Now, for the most part this seems harmless. Pathetic, but harmless. However Berman-Wingo is at its most dangerous not because the sportscaster seems like an "Entertainment Tonight" anchor swimming in Matt Damon's wake and believing "Well, I am a star, too," but because of what happens when something scandalous happens to the athlete.

As sportscasters coast-to-coast did everything but climb into Lance Armstrong's bike shorts (and, in some cases, while he was wearing them), how do they now look as Lance (whoops, I just did it!) has been exposed as what appears to be quite the fraud?

The ultimate is in the way Berman-Wingo sufferers bowed at the altar of Brett Favre for the first fifteen to eighteen years of his career. Sportscasters thought they were putting themselves into the cool clique by saying, "Brett the Gunslinger", "As only Brett can do", and "This is why we all love Brett!"

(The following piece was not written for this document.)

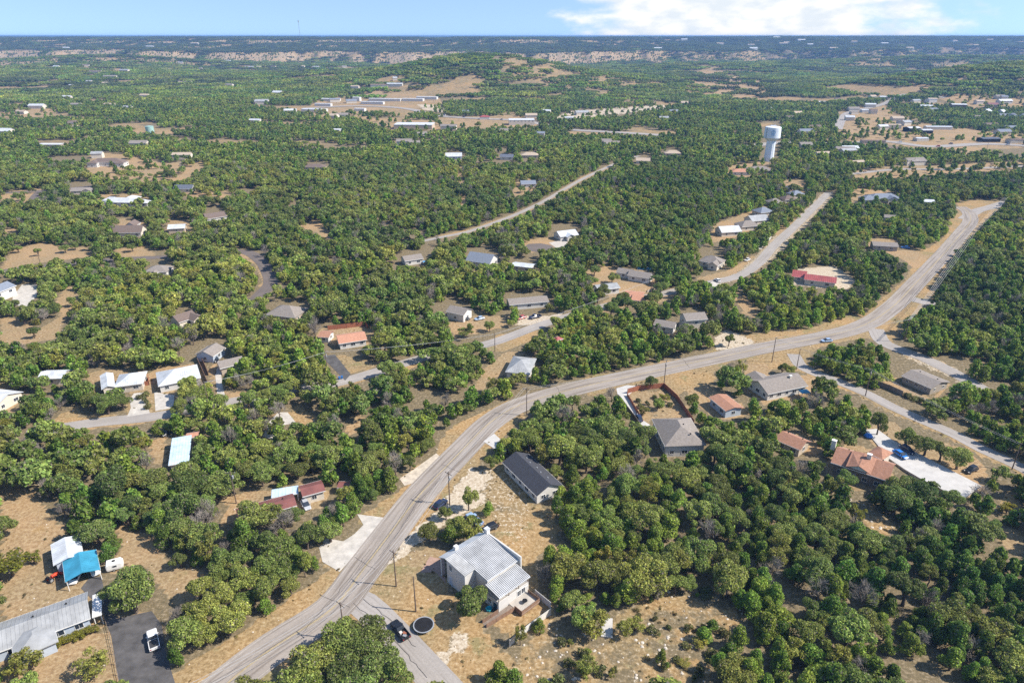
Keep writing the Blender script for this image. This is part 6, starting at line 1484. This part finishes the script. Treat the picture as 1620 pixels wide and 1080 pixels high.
# ------------------------------------------------------------------ the nearest of each kind as single trees
for t in TREES: t.append(math.hypot(t[1], t[2]) + (0 if t[5] else 0))
hand = TREES[:hand_n]; auto = sorted(TREES[hand_n:], key=lambda t: t[6])
LIM = {'oak': 298, 'juniper': 298, 'elm': 150, 'bare': 90, 'shrub': 130}
def seen(t):
    px, py = P(t[1], t[2], 4.0); return -30 < px < 1650 and py < 1110
cntk = {}; single, rest = [], []
for t in hand: cntk['elm' if t[0] == 'golden' else t[0]] = cntk.get('elm' if t[0] == 'golden' else t[0], 0) + 1; single.append(t)
for t in auto:
    if seen(t) and cntk.get(t[0], 0) < LIM[t[0]]: cntk[t[0]] = cntk.get(t[0], 0) + 1; single.append(t)
    else: rest.append(t)
NAME = {'oak': ('live_oak_tree', 'tree', 'live oak'), 'juniper': ('juniper_tree', 'tree', 'juniper'), 'elm': ('cedar_elm_tree', 'tree', 'pale leafy tree'), 'golden': ('cedar_elm_tree', 'tree', 'yellow green tree'), 'shrub': ('shrub', 'shrub', 'round shrub'), 'bare': ('bare_tree', 'tree', 'bare grey tree')}
GRP = {'oak': 'live oaks', 'juniper': 'junipers', 'elm': 'pale leafy trees', 'golden': 'pale leafy trees', 'shrub': 'shrubs', 'bare': 'bare grey trees'}
def ordinal(n):
    w1 = ['', 'nearest', 'second nearest', 'third nearest', 'fourth nearest', 'fifth nearest', 'sixth nearest', 'seventh nearest', 'eighth nearest', 'ninth nearest', 'tenth nearest']
    if n <= 10: return w1[n]
    return '%d%s nearest' % (n, 'th' if 10 <= n % 100 <= 20 else {1: 'st', 2: 'nd', 3: 'rd'}.get(n % 10, 'th'))
LX = np.array([q[1] for q in LAND]); LY = np.array([q[2] for q in LAND]); ranks = {}
for t in single:
    if t[5]: continue
    d = np.hypot(LX - t[1], LY - t[2]); i = int(d.argmin()); dx, dy = t[1] - LX[i], t[2] - LY[i]
    side = ('right of' if dx > 0 else 'left of') if abs(dx) > abs(dy) else ('behind' if dy > 0 else 'in front of')
    ranks.setdefault((NAME[t[0]][2], side, i), []).append((d[i], t))
for (ph, side, i), lst in ranks.items():
    lst.sort(key=lambda q: q[0])
    for k, (d, t) in enumerate(lst): t[5] = '%s %s %s %s' % (ordinal(k + 1), ph, side, LAND[i][0])
for j, t in enumerate(single):
    kd_, x, y, s, hs, lb = t[:6]
    var = NEAR[kd_][j % len(NEAR[kd_])]
    root = bpy.data.objects.new(NAME[kd_][0], None); COL.objects.link(root); root.location = (x, y, hz(x, y)); root.rotation_euler = (0, 0, random.uniform(0, 6.28)); root.empty_display_size = .5
    root.scale = (s * random.uniform(.85, 1.15), s * random.uniform(.85, 1.15), hs if hs else s * random.uniform(.9, 1.12))
    tag(root, lb, NAME[kd_][1], GRP[kd_])
    link('crown', var[0], root); link('trunk', var[1], root)
print('single', len(single), cntk, 'rest', len(rest))
# ------------------------------------------------------------------ woodland: everything else
PTS = []                                           # x, y, z, proto, rot, sx, sz
for t in rest:
    key = 'mid_' + t[0]
    PTS.append((t[1], t[2], hz(t[1], t[2]), PID[key][int(g.integers(len(PID[key])))], g.uniform(0, 6.28), t[3], t[3] * g.uniform(.9, 1.15)))
step = 6.0
fx_, fy_ = np.meshgrid(np.arange(-1250, 1250, step), np.arange(662, 1330, step))
fx_ = (fx_ + g.uniform(-2.6, 2.6, fx_.shape)).ravel(); fy_ = (fy_ + g.uniform(-2.6, 2.6, fy_.shape)).ravel()
kp = (np.abs(fx_) < (fy_ * CP + 47) * .75 * 1.05 + 20); fx_, fy_ = fx_[kp], fy_[kp]
fh = hfun(fx_, fy_); rr_ = np.full(len(fx_), 3.2); 
kp = ~blocked(fx_, fy_, rr_, np.full(len(fx_), 5.5), fh, .13) & (fbm(fx_ / 90.0 + 9, fy_ / 60.0 + 2, 3) < .645) & (fbm(fx_ / 18 + 40, fy_ / 18, 2) > .28)
for x, y, z in zip(fx_[kp], fy_[kp], fh[kp]):
    key = 'low_oak' if g.random() < .4 else 'low_juniper'; s = g.uniform(.7, 1.15) * (1 if key == 'low_oak' else 1.35)
    PTS.append((x, y, z, PID[key][int(g.integers(4))], g.uniform(0, 6.28), s, s * g.uniform(.85, 1.1)))
FARP = []
step = 23.0
fx_, fy_ = np.meshgrid(np.arange(-4500, 4500, step), np.arange(1340, 5600, step))
fx_ = (fx_ + g.uniform(-7, 7, fx_.shape)).ravel(); fy_ = (fy_ + g.uniform(-7, 7, fy_.shape)).ravel()
kp = (np.abs(fx_) < (fy_ * CP + 47) * .75 * 1.03 + 40); fx_, fy_ = fx_[kp], fy_[kp]
fh = hfun(fx_, fy_); e_ = 8.0
sl = np.hypot((hfun(fx_ + e_, fy_) - fh) / e_, (hfun(fx_, fy_ + e_) - fh) / e_)
rk = rock_at(fx_, fy_, sl)
asp = .5 * sst(.015, .09, -(hfun(fx_ + e_, fy_) - fh) / e_)  # trees thinned where slopes face the sun, imitating relief shading
kp = (g.random(len(fx_)) > np.maximum(rk * 0.80, asp)) & (~in_mask(fx_, fy_, fh + 2) | (g.random(len(fx_)) < .22)) & (fbm(fx_ / 90.0 + 9, fy_ / 60.0 + 2, 3) < .65)
for (cx, cy, an, hl, hw) in FOOT:
    if cy > 1200: kp &= ~((np.abs(fx_ - cx) < hl + 11) & (np.abs(fy_ - cy) < hw + 14))
shade_brake = sst(40, 300, escarp(fx_, fy_)) * .9 + .55 * sst(.55, .66, fbm(fx_ / 260 + 3, fy_ / 200, 3))  # darker cedar put on escarpment slopes, imitating their shaded gullies too
for x, y, z, q, bk in zip(fx_[kp], fy_[kp], fh[kp], rk[kp], shade_brake[kp]):
    s = g.uniform(.85, 1.15) * (1 - .35 * q); FARP.append((x, y, z - .6, PID['cedar_shade_patch'][int(g.integers(4))] if g.random() < bk else PID['patch'][int(g.integers(6))], g.uniform(0, 6.28), s, s * g.uniform(.9, 1.25)))
step = 12.0                                        # lone trees on the bare slopes
fx_, fy_ = np.meshgrid(np.arange(-3300, 3300, step), np.arange(2600, 4300, step))
fx_ = (fx_ + g.uniform(-5, 5, fx_.shape)).ravel(); fy_ = (fy_ + g.uniform(-5, 5, fy_.shape)).ravel()
fh = hfun(fx_, fy_); sl = np.hypot((hfun(fx_ + e_, fy_) - fh) / e_, (hfun(fx_, fy_ + e_) - fh) / e_); rk = rock_at(fx_, fy_, sl)
kp = (np.abs(fx_) < (fy_ * CP + 47) * .75 * 1.03 + 40) & (rk > .15) & (g.random(len(fx_)) < .42)
for x, y, z in zip(fx_[kp], fy_[kp], fh[kp]):
    s = g.uniform(.9, 1.7); FARP.append((x, y, z - .4, PID['low_juniper'][int(g.integers(4))], g.uniform(0, 6.28), s, s * g.uniform(.7, 1.0)))
def gn_group():
    ng = bpy.data.node_groups.new('scatter', 'GeometryNodeTree')
    ng.interface.new_socket('Geometry', in_out='INPUT', socket_type='NodeSocketGeometry'); ng.interface.new_socket('Geometry', in_out='OUTPUT', socket_type='NodeSocketGeometry')
    N = ng.nodes; i_, o_ = N.new('NodeGroupInput'), N.new('NodeGroupOutput')
    iop = N.new('GeometryNodeInstanceOnPoints'); ci = N.new('GeometryNodeCollectionInfo'); ci.inputs[0].default_value = protos; ci.inputs['Separate Children'].default_value = True; ci.inputs['Reset Children'].default_value = True
    def na(nm, ty):
        q = N.new('GeometryNodeInputNamedAttribute'); q.data_type = ty; q.inputs['Name'].default_value = nm; return q.outputs['Attribute']
    L = ng.links.new
    L(i_.outputs[0], iop.inputs['Points']); L(ci.outputs[0], iop.inputs['Instance']); iop.inputs['Pick Instance'].default_value = True
    L(na('idx', 'INT'), iop.inputs['Instance Index']); L(na('rot', 'FLOAT_VECTOR'), iop.inputs['Rotation']); L(na('scl', 'FLOAT_VECTOR'), iop.inputs['Scale'])
    L(iop.outputs[0], o_.inputs[0]); return ng
NG = gn_group()
def scatter(name, pts_, label):
    A = np.array(pts_); n = len(A)
    me = bpy.data.meshes.new(name); me.vertices.add(n); me.vertices.foreach_set('co', A[:, :3].astype(np.float32).ravel())
    a = me.attributes.new('idx', 'INT', 'POINT'); a.data.foreach_set('value', A[:, 3].astype(np.int32))
    a = me.attributes.new('rot', 'FLOAT_VECTOR', 'POINT'); a.data.foreach_set('vector', np.stack([A[:, 3] * 0, A[:, 3] * 0, A[:, 4]], -1).astype(np.float32).ravel())
    a = me.attributes.new('scl', 'FLOAT_VECTOR', 'POINT'); a.data.foreach_set('vector', np.stack([A[:, 5], A[:, 5], A[:, 6]], -1).astype(np.float32).ravel())
    o = link(name, me); md = o.modifiers.new('scatter', 'NODES'); md.node_group = NG
    tag(o, label, kind='stuff'); print(name, n); return o
scatter('woodland', PTS, 'dense mixed oak and juniper woodland filling the middle distance')
scatter('distant_woodland', FARP, 'far wooded valley and mesa slopes reading as one mass')
# rough tufts and stones on the open ground
tf, rkp = [], []
n = 64000
tx_ = g.uniform(-230, 330, n); ty_ = g.uniform(75, 330, n)
px_, py_ = P(tx_, ty_, tx_ * 0)
for kind, poly, clear in AREAS:
    if kind not in ('grass', 'rocky', 'verge', 'dirt', 'caliche', 'speckle'): continue
    s = pip(poly, px_, py_)
    for i in np.nonzero(s)[0]:
        x, y = tx_[i], ty_[i]
        if any(((ln[:, 0] - x) ** 2 + (ln[:, 1] - y) ** 2).min() < (w_ / 2 + .5) ** 2 for ln, w_ in ROADS[:6]): continue
        if any(abs((x - cx) * math.cos(an) + (y - cy) * math.sin(an)) < hl - .5 and abs(-(x - cx) * math.sin(an) + (y - cy) * math.cos(an)) < hw - .5 for (cx, cy, an, hl, hw) in FOOT if abs(cy - y) < 40): continue
        if kind in ('rocky', 'caliche', 'speckle') and g.random() < .3: rkp.append((x, y, 0, PID['rock'][int(g.integers(3))], g.uniform(0, 6.28), g.uniform(.15, .6) * (1.3 if kind == 'rocky' else .8), g.uniform(.3, .7)))
        elif g.random() < {'grass': .10, 'rocky': .22, 'verge': .10, 'dirt': .05, 'caliche': .06, 'speckle': .12}[kind] * (2.2 if float(vnoise(x / 7.0, y / 7.0)) > .55 else .35): s_ = .14 + .5 * g.random() ** 3 * (1.4 if kind == 'rocky' else 1); tf.append((x, y, -.05, PID['tuft'][int(g.integers(3))], g.uniform(0, 6.28), s_, s_ * .8))
        elif g.random() < .05: rkp.append((x, y, 0, PID['rock'][int(g.integers(3))], g.uniform(0, 6.28), g.uniform(.15, .45), g.uniform(.2, .5)))
scatter('ground_tufts', tf, 'low weeds and tufts on the dry open ground')
scatter('limestone_rocks', rkp, 'pale limestone rocks strewn over slopes and verges')
# ------------------------------------------------------------------ haze
hzm = bpy.data.materials.new('haze'); hzm.use_nodes = True
nn_ = hzm.node_tree.nodes; nn_.clear()
pv = nn_.new('ShaderNodeVolumePrincipled'); pv.inputs['Color'].default_value = (0.27, 0.50, 0.92, 1); pv.inputs['Density'].default_value = 0.000105; pv.inputs['Anisotropy'].default_value = 0.1
ho = nn_.new('ShaderNodeOutputMaterial'); hzm.node_tree.links.new(pv.outputs[0], ho.inputs['Volume'])
print("Z", Z.min(), Z.max())
mb = MB(); zlo, zhi = float(Z.min()) - 1.5, max(121.0, float(Z.max()) + 6)
mb.box(-34500, 34500, -400, 46500, zlo, zhi); tag(mb.build('haze', hzm), 'thin blue haze softening the distance', kind='stuff')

That is all great until scandal strikes. When your identity is based in part on desperately trying to convince people you are friends and then people sour on him, what do you do? Wisconsin sportscasters had to deal with people remembering that they worshiped the guy under center for more than a decade. So, now you look bad when their hero retires and unretires and then eventually winds up with the hated rival.

That was a blip compared to the danger of begging people to associate you with someone by kissing his feet and then having a picture of that someone's feet, along with at least one other body part turn the hero into a national joke. You just look like a moron.

Berman-Wingo Syndrome also hit with sportscasters when Mr. Bryant, 'Kobe' to his close sportscasting friends, Mr. Roethlisberger, 'Ben' to his BFFs on the anchor desk and, historically, Mr. Simpson, 'O.J.', or "Juice" became pariahs, whether temporarily or permanently.

There is even the danger of doing the "buddy-buddy" thing such as when a very well-known sportscaster had great radio exchanges with athletes Jason Giambi and Jayson Williams and put the "bro-mance" out there for everyone to hear.  Then, he had to walk it WAY back when Giambi was caught up in talk of Performance Enhancing Drugs and Williams was involved in a shooting death.

I say these things as a sportscaster who did get the lesson several times that you are not really tight with these guys because, while you are performing for the cameras, so are they. It does benefit them to give you the impression you are tight so they will let you think you have "a moment" as you stood and talked while you were waiting for him to get his microphone on. The lesson will come when you see them out away from the field and you, at most, get a head nod before he talks to the four women he is hanging out with.

Sadly, even then, the sportscaster will try to use that as proof "'See, we're friends. No, really!"

Luckily, Berman-Wingo is not fatal. Usually, what a "talking head" says is so inane and we are so interchangeable that people probably have forgotten us by the end of the show anyway.

Researchers are still trying to come up with a name for the very sad condition that causes sportscasters to think they sound hip and happening by saying "R-G-Three" at least twenty times each time they do Redskins highlights.